What is needed ▸ Pull out every line containing the string "Write".

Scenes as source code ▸
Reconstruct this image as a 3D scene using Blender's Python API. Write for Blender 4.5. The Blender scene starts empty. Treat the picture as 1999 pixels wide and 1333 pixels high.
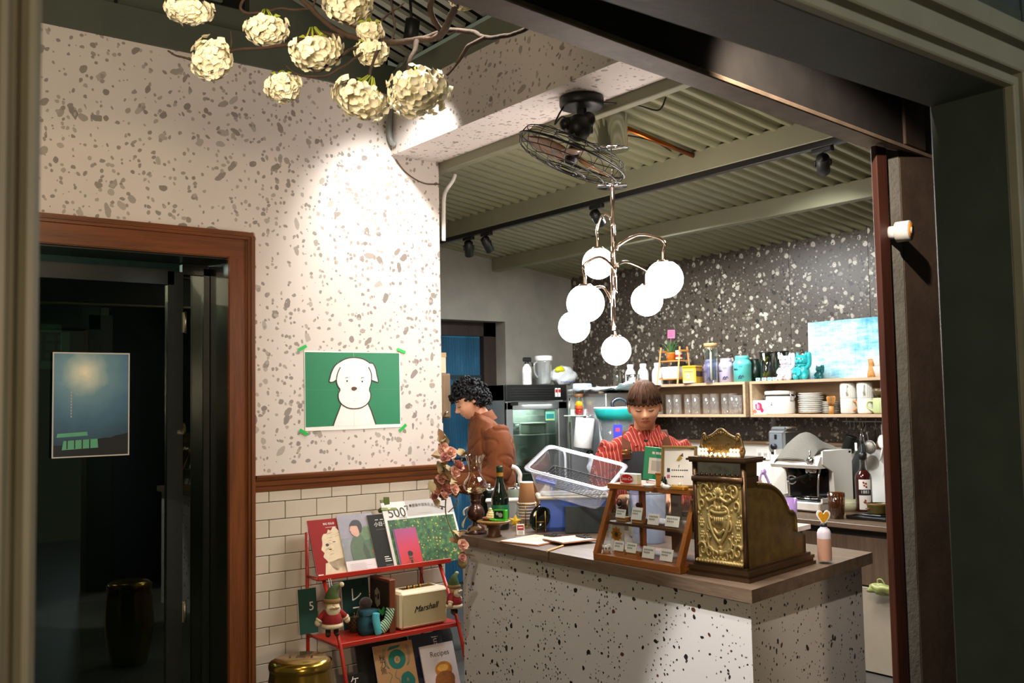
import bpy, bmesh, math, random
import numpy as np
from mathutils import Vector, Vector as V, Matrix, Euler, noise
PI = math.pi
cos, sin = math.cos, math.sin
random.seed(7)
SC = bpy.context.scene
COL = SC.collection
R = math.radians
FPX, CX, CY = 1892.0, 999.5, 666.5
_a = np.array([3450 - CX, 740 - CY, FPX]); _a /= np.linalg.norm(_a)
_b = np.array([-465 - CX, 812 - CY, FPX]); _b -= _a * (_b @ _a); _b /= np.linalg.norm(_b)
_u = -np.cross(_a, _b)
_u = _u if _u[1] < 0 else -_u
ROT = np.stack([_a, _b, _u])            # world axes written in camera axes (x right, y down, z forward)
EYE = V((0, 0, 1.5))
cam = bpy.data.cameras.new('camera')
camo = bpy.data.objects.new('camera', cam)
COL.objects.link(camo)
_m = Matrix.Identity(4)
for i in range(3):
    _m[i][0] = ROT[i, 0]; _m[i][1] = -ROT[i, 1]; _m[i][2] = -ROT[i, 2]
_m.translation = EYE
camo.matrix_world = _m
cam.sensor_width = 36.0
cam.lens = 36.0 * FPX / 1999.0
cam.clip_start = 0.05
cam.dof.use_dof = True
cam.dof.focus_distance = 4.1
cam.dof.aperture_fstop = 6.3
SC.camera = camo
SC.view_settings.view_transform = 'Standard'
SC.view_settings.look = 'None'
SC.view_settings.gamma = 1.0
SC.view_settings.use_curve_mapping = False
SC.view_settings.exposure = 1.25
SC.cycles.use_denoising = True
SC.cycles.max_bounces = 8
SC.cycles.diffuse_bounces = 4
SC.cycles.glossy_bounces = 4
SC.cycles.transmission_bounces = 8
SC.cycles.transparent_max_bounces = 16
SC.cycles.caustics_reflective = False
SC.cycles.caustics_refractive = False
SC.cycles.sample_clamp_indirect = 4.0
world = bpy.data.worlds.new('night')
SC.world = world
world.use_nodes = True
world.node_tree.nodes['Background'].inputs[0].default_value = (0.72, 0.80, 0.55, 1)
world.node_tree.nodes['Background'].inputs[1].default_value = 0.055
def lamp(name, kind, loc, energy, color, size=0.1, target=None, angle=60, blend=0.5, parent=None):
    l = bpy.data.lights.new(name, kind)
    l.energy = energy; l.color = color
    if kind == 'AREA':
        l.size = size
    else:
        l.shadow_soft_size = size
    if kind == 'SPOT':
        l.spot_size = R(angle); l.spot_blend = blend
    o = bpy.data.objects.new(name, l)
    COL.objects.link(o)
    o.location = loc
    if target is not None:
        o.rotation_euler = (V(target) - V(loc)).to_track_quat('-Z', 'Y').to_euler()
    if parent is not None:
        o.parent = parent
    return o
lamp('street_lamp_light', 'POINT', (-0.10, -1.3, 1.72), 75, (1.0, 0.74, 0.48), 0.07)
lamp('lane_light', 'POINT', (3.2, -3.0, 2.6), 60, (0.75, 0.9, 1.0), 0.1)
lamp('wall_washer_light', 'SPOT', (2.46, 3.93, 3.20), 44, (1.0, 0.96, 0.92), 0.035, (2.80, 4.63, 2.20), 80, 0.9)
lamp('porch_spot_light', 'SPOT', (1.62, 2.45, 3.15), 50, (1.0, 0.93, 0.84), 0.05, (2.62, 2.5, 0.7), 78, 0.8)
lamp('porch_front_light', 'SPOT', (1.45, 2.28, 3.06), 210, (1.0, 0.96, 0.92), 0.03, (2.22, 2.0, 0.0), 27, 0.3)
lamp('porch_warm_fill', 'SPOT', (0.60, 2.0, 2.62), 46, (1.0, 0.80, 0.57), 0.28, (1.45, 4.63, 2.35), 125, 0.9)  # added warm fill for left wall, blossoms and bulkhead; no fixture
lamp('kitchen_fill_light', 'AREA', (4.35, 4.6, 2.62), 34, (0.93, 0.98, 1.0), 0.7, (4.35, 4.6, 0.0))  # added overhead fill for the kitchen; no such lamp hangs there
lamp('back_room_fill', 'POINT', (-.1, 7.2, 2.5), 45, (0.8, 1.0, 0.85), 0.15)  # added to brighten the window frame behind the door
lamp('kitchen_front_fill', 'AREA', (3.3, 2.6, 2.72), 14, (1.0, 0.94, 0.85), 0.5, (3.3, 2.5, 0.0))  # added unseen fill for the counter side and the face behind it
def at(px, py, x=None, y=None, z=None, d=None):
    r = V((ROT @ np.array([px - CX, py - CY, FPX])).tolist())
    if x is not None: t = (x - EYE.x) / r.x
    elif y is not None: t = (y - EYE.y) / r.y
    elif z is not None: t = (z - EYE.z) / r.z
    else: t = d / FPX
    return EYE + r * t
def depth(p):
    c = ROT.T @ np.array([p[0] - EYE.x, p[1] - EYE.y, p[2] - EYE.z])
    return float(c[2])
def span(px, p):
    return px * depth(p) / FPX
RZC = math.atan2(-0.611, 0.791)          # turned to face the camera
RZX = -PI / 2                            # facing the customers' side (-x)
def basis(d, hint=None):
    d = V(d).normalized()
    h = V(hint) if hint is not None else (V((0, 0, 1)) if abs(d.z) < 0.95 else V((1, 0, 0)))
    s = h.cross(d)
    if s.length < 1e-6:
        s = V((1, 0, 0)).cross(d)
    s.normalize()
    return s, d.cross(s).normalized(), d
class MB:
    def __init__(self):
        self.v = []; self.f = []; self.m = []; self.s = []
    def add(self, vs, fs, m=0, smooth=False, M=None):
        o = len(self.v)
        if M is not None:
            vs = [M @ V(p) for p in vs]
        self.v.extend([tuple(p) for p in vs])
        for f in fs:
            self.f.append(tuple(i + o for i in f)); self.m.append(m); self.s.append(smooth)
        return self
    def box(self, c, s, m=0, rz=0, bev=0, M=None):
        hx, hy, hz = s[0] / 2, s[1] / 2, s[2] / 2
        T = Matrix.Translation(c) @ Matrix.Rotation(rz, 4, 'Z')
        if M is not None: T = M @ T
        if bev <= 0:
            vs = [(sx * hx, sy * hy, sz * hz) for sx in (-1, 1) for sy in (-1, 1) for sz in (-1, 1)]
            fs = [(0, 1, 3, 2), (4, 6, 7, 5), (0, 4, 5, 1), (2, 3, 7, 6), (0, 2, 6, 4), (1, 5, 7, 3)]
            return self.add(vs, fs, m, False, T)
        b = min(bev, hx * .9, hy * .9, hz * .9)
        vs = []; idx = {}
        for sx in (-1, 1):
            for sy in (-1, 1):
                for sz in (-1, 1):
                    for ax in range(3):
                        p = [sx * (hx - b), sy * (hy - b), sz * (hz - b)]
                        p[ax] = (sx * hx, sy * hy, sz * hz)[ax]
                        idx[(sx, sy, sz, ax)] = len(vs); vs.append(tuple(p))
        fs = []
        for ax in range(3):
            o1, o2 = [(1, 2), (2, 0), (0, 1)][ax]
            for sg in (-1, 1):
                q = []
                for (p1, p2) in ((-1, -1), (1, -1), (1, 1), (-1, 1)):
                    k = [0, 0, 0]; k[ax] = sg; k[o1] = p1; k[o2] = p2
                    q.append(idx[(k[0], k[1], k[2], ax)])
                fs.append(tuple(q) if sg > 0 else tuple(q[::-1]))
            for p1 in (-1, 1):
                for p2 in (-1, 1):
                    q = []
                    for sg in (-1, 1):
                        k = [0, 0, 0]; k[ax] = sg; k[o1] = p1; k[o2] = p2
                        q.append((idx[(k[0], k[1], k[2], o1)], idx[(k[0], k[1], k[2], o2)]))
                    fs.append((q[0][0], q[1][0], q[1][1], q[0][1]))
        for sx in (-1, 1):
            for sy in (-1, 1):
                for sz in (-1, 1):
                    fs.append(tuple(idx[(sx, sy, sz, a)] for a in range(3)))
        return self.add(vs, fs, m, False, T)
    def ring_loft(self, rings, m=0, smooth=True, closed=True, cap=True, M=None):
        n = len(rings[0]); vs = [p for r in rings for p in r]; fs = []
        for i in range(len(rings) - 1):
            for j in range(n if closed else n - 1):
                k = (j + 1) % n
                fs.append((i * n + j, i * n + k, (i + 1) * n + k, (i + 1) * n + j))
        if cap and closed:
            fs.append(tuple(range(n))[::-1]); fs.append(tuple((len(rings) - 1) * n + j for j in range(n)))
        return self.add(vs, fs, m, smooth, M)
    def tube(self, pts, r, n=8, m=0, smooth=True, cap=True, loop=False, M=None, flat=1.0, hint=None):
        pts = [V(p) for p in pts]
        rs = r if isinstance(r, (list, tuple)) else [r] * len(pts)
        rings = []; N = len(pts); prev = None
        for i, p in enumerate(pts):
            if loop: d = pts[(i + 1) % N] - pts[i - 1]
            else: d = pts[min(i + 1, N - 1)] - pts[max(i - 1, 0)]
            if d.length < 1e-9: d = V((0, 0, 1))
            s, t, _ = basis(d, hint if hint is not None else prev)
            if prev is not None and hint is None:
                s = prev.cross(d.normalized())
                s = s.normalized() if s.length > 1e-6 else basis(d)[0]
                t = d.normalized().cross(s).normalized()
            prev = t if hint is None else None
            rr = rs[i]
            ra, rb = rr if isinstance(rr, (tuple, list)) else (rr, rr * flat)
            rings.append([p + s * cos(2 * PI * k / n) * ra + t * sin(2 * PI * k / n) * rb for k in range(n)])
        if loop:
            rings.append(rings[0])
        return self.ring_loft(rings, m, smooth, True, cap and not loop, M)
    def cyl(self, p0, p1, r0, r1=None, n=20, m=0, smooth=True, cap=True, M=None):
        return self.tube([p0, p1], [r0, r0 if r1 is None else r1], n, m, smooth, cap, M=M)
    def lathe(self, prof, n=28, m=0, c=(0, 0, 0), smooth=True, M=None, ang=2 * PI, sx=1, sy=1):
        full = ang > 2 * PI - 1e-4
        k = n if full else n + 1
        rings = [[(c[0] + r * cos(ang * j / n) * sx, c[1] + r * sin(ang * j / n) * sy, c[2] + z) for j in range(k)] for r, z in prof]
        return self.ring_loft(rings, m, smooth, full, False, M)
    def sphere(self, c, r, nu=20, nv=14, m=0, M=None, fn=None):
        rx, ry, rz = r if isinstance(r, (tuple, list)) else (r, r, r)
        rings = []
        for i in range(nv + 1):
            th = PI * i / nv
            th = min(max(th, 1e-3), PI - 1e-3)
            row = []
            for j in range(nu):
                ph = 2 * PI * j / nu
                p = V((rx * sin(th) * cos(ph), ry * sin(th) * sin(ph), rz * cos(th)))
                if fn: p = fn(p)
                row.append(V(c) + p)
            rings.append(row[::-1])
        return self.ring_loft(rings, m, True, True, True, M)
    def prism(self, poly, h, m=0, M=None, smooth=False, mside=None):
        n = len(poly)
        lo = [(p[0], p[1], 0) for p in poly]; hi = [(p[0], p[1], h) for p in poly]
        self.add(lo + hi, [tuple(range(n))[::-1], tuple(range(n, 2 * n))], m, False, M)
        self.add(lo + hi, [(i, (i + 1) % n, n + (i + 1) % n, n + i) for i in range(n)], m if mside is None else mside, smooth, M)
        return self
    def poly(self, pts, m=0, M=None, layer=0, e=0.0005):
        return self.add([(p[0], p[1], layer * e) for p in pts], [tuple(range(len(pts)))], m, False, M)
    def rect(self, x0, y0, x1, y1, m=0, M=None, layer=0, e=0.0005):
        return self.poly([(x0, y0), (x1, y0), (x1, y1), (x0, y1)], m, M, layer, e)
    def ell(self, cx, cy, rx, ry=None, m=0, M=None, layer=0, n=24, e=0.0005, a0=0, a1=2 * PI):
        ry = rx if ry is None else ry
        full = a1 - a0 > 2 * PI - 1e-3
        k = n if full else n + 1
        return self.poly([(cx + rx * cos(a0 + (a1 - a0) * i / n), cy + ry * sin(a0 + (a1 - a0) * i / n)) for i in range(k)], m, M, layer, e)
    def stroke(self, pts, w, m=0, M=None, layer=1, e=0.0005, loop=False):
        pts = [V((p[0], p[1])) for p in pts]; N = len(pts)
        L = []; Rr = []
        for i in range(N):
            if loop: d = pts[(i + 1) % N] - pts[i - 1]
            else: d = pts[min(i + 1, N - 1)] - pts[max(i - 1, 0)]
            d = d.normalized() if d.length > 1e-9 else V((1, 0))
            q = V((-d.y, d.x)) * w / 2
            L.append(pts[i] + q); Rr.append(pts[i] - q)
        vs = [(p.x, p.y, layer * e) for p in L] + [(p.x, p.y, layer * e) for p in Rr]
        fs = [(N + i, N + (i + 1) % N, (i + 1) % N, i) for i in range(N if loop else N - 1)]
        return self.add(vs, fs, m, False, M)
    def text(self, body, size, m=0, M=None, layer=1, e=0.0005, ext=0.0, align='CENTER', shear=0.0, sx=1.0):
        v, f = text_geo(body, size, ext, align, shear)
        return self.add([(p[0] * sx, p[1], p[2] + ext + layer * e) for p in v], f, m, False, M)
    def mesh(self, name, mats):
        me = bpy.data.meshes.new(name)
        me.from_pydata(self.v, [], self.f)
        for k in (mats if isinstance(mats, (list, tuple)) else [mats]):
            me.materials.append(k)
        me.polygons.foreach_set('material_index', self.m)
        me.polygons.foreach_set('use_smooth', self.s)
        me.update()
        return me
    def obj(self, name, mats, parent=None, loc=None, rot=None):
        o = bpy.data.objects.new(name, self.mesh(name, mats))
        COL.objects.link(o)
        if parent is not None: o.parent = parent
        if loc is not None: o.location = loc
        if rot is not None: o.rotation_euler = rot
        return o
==
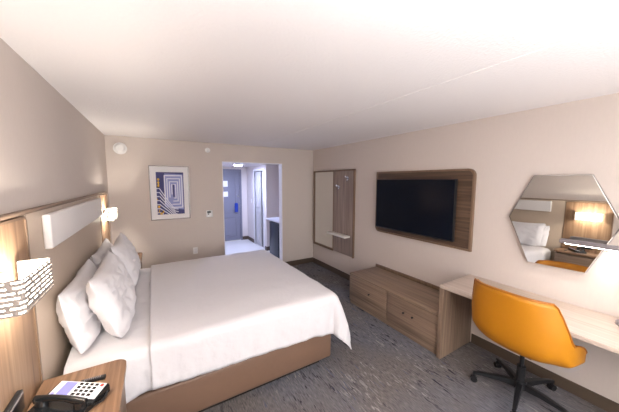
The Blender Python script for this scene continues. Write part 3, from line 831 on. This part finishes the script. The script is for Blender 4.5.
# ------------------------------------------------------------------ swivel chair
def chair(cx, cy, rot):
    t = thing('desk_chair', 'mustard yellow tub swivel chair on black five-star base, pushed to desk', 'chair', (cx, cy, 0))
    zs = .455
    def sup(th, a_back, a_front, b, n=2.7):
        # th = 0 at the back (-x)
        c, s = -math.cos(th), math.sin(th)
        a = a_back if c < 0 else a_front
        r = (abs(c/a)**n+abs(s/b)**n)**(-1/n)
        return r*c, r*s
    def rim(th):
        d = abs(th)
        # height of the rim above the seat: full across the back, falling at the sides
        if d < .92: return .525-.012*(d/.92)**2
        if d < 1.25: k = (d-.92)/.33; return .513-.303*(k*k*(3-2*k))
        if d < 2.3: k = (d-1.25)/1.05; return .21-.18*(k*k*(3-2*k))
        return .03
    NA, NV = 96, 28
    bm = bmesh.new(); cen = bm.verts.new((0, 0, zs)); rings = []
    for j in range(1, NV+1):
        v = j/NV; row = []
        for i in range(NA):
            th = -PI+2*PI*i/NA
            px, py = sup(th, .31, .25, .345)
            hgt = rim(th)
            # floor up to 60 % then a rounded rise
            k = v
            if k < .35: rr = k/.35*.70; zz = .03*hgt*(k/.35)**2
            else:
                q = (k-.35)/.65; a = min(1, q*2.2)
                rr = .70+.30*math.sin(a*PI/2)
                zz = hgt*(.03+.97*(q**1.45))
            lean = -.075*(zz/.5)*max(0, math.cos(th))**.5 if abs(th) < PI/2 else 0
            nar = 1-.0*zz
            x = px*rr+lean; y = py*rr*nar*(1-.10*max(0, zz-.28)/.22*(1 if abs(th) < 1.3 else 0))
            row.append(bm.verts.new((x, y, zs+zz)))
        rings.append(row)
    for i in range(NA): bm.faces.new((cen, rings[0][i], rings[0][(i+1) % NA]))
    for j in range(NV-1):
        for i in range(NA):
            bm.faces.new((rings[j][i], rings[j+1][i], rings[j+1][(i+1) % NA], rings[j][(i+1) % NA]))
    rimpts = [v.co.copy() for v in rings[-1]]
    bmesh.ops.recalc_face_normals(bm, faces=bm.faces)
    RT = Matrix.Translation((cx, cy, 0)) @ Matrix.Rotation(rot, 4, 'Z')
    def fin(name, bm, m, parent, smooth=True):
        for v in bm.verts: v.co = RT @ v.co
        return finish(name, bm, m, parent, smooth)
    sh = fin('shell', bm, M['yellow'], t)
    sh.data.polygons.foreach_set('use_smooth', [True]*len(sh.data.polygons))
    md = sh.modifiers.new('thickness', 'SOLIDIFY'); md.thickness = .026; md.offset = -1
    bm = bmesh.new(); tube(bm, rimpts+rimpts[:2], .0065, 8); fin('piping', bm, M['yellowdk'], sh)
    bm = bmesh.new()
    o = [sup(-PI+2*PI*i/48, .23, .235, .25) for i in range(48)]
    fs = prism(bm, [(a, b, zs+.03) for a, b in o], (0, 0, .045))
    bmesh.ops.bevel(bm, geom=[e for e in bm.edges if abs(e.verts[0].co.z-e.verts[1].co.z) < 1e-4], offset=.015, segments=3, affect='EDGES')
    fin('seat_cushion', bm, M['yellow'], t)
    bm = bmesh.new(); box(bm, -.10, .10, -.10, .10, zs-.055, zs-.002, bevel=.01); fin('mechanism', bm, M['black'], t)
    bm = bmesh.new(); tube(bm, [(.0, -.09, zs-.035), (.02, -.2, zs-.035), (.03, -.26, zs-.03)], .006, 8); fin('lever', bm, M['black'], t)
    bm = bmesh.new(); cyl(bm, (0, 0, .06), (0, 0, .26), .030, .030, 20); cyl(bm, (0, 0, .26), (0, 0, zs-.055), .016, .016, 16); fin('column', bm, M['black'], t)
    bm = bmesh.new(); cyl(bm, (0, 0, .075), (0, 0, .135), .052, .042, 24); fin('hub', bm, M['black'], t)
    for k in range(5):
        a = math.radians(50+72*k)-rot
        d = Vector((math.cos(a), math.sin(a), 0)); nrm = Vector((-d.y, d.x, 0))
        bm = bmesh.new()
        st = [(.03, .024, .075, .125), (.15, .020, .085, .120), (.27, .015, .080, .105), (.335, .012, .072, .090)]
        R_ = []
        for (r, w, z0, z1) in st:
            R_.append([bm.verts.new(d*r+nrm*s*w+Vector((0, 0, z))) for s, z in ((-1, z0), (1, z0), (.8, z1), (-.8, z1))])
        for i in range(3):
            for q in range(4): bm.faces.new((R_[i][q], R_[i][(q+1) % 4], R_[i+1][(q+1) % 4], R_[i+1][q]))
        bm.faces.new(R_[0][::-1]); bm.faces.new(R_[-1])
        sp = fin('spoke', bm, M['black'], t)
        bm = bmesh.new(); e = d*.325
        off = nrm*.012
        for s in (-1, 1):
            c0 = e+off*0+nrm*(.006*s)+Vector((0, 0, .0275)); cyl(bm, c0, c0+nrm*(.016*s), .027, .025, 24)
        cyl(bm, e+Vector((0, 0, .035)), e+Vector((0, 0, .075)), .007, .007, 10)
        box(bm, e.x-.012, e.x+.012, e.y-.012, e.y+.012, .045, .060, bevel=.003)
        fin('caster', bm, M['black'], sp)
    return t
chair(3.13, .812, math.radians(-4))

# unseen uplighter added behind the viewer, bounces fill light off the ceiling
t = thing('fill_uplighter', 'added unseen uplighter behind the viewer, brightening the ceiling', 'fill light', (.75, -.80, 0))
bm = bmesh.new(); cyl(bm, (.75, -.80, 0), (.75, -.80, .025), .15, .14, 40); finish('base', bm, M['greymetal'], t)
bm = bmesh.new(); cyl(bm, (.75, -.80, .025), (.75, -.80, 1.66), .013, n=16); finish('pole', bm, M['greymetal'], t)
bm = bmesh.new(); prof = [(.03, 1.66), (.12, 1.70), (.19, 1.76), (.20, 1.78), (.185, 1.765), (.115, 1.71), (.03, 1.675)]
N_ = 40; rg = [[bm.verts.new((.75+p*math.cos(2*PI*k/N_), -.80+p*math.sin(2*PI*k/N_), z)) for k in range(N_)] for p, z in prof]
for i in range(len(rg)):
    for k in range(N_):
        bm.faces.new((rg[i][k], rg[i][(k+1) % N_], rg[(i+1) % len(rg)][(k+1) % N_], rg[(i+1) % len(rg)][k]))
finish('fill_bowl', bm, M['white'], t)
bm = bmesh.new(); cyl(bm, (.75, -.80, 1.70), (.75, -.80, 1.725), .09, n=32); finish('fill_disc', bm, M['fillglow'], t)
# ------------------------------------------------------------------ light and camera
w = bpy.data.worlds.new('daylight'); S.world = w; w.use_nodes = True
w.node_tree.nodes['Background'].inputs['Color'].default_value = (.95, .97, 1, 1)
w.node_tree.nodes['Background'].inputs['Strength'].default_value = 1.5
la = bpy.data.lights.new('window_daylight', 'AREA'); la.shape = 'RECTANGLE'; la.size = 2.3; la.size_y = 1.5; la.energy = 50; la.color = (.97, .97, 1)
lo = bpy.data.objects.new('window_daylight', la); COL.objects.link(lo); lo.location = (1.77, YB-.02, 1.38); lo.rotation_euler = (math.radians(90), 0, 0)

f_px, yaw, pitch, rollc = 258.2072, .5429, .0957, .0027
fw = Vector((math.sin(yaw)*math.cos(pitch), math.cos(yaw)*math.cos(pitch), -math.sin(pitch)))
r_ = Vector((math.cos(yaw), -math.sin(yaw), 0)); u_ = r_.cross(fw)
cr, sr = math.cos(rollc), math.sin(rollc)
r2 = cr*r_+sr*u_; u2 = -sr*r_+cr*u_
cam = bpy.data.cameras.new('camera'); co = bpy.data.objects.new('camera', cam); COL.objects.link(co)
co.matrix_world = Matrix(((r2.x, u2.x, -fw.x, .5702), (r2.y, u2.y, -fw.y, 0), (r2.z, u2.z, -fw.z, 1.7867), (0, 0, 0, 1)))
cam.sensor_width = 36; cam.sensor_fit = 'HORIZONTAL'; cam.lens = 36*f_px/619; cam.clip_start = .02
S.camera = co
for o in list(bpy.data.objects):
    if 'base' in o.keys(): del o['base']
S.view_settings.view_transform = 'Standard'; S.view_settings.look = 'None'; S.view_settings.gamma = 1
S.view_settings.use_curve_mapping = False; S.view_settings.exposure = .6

Answer below ▸
Reconstruct this image as a 3D scene using Blender's Python API. Write for Blender 4.5. The Blender scene starts empty. Treat the picture as 1999 pixels wide and 1333 pixels high.
The Blender Python script for this scene continues. Write part 3, from line 831 on. This part finishes the script. The script is for Blender 4.5.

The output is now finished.